REQUIREMENTS: Repeat each record below exactly, dropping the pictures.

STORED RECORDS:
** BEGIN **
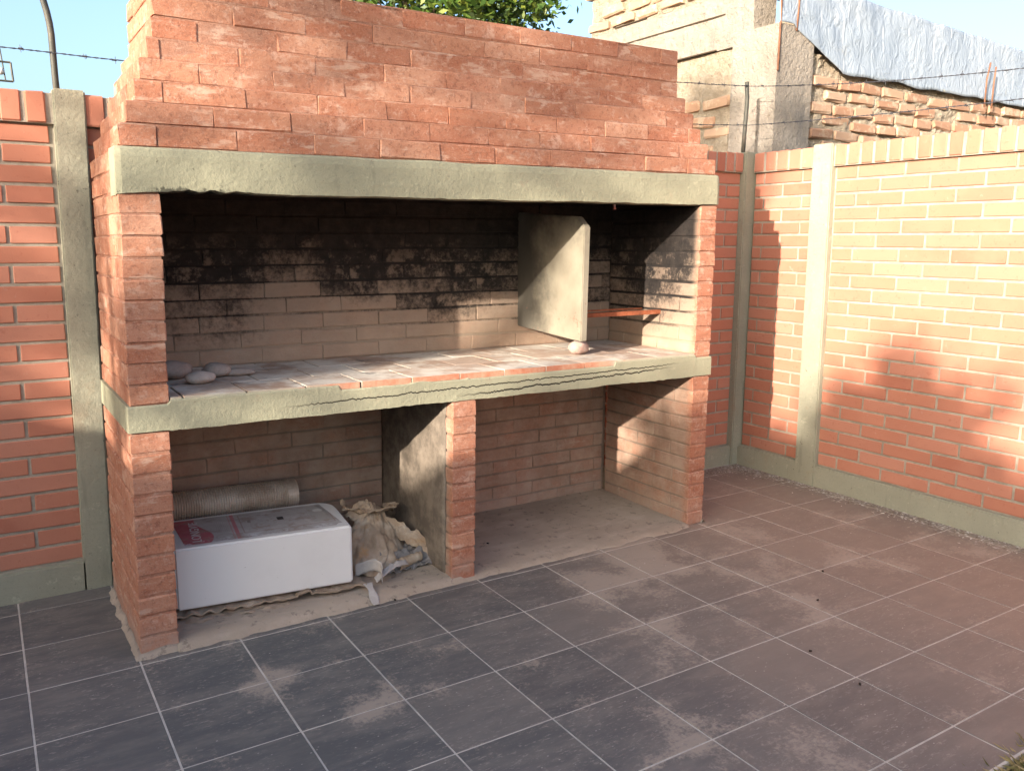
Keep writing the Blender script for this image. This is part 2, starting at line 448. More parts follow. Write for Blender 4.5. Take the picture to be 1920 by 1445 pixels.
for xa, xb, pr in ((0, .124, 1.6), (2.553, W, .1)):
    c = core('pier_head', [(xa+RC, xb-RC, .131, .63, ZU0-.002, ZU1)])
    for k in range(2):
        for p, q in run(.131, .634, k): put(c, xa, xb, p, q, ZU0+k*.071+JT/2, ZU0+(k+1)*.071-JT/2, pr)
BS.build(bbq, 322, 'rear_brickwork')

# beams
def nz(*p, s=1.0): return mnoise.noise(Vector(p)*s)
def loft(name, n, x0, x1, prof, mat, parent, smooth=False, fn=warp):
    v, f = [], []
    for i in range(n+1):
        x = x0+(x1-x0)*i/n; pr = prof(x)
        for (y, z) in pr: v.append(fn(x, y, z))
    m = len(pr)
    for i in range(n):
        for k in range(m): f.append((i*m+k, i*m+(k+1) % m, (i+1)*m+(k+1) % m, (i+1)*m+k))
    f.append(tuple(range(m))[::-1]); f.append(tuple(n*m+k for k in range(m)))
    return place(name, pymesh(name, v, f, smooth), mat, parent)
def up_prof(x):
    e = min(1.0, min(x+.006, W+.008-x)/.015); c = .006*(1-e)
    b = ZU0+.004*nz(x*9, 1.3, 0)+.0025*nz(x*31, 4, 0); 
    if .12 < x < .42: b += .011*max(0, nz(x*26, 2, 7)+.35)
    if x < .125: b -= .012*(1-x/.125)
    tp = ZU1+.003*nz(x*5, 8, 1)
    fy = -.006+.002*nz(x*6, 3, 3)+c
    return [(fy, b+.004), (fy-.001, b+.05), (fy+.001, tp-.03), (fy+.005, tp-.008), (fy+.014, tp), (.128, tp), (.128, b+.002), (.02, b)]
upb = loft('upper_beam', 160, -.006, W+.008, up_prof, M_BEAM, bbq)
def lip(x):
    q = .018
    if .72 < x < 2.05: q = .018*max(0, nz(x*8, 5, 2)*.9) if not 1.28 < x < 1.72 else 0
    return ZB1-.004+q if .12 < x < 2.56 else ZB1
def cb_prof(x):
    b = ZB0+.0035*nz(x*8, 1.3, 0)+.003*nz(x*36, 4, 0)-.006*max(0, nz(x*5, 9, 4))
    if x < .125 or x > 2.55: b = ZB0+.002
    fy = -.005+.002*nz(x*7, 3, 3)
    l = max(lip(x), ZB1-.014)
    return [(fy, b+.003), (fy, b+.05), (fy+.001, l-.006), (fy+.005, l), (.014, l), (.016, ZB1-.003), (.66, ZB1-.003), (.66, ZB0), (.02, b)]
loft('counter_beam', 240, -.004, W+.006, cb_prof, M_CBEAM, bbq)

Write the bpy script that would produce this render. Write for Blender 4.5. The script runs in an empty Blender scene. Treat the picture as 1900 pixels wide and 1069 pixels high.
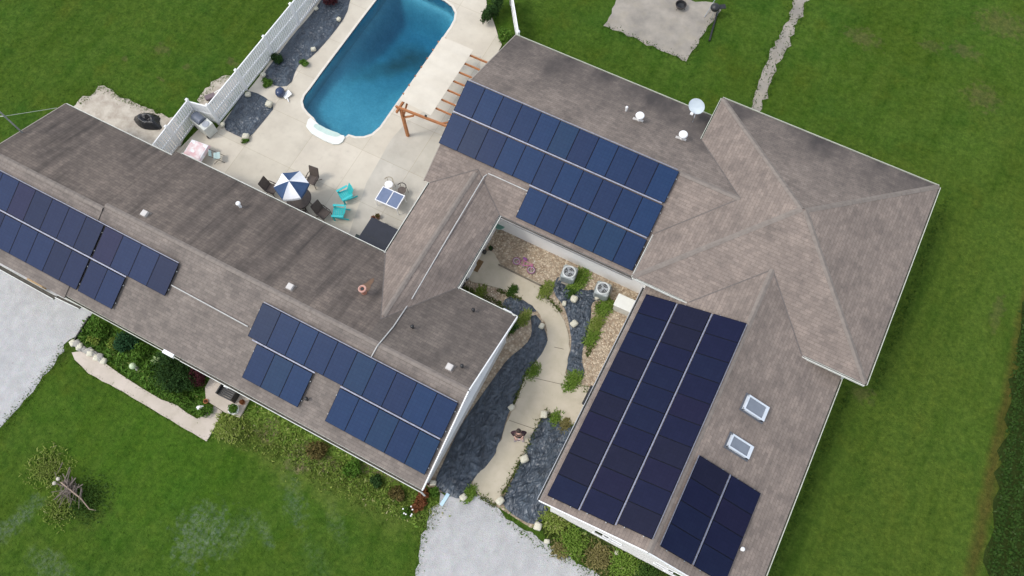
** END **
RESULT FOR THIS TASK:
Keep writing the Blender script for this image. This is part 2, starting at line 448. More parts follow. Write for Blender 4.5. Take the picture to be 1920 by 1445 pixels.
for xa, xb, pr in ((0, .124, 1.6), (2.553, W, .1)):
    c = core('pier_head', [(xa+RC, xb-RC, .131, .63, ZU0-.002, ZU1)])
    for k in range(2):
        for p, q in run(.131, .634, k): put(c, xa, xb, p, q, ZU0+k*.071+JT/2, ZU0+(k+1)*.071-JT/2, pr)
BS.build(bbq, 322, 'rear_brickwork')

# beams
def nz(*p, s=1.0): return mnoise.noise(Vector(p)*s)
def loft(name, n, x0, x1, prof, mat, parent, smooth=False, fn=warp):
    v, f = [], []
    for i in range(n+1):
        x = x0+(x1-x0)*i/n; pr = prof(x)
        for (y, z) in pr: v.append(fn(x, y, z))
    m = len(pr)
    for i in range(n):
        for k in range(m): f.append((i*m+k, i*m+(k+1) % m, (i+1)*m+(k+1) % m, (i+1)*m+k))
    f.append(tuple(range(m))[::-1]); f.append(tuple(n*m+k for k in range(m)))
    return place(name, pymesh(name, v, f, smooth), mat, parent)
def up_prof(x):
    e = min(1.0, min(x+.006, W+.008-x)/.015); c = .006*(1-e)
    b = ZU0+.004*nz(x*9, 1.3, 0)+.0025*nz(x*31, 4, 0); 
    if .12 < x < .42: b += .011*max(0, nz(x*26, 2, 7)+.35)
    if x < .125: b -= .012*(1-x/.125)
    tp = ZU1+.003*nz(x*5, 8, 1)
    fy = -.006+.002*nz(x*6, 3, 3)+c
    return [(fy, b+.004), (fy-.001, b+.05), (fy+.001, tp-.03), (fy+.005, tp-.008), (fy+.014, tp), (.128, tp), (.128, b+.002), (.02, b)]
upb = loft('upper_beam', 160, -.006, W+.008, up_prof, M_BEAM, bbq)
def lip(x):
    q = .018
    if .72 < x < 2.05: q = .018*max(0, nz(x*8, 5, 2)*.9) if not 1.28 < x < 1.72 else 0
    return ZB1-.004+q if .12 < x < 2.56 else ZB1
def cb_prof(x):
    b = ZB0+.0035*nz(x*8, 1.3, 0)+.003*nz(x*36, 4, 0)-.006*max(0, nz(x*5, 9, 4))
    if x < .125 or x > 2.55: b = ZB0+.002
    fy = -.005+.002*nz(x*7, 3, 3)
    l = max(lip(x), ZB1-.014)
    return [(fy, b+.003), (fy, b+.05), (fy+.001, l-.006), (fy+.005, l), (.014, l), (.016, ZB1-.003), (.66, ZB1-.003), (.66, ZB0), (.02, b)]
loft('counter_beam', 240, -.004, W+.006, cb_prof, M_CBEAM, bbq)

Write the bpy script that would produce this render. Write for Blender 4.5. The script runs in an empty Blender scene. Treat the picture as 1900 pixels wide and 1069 pixels high.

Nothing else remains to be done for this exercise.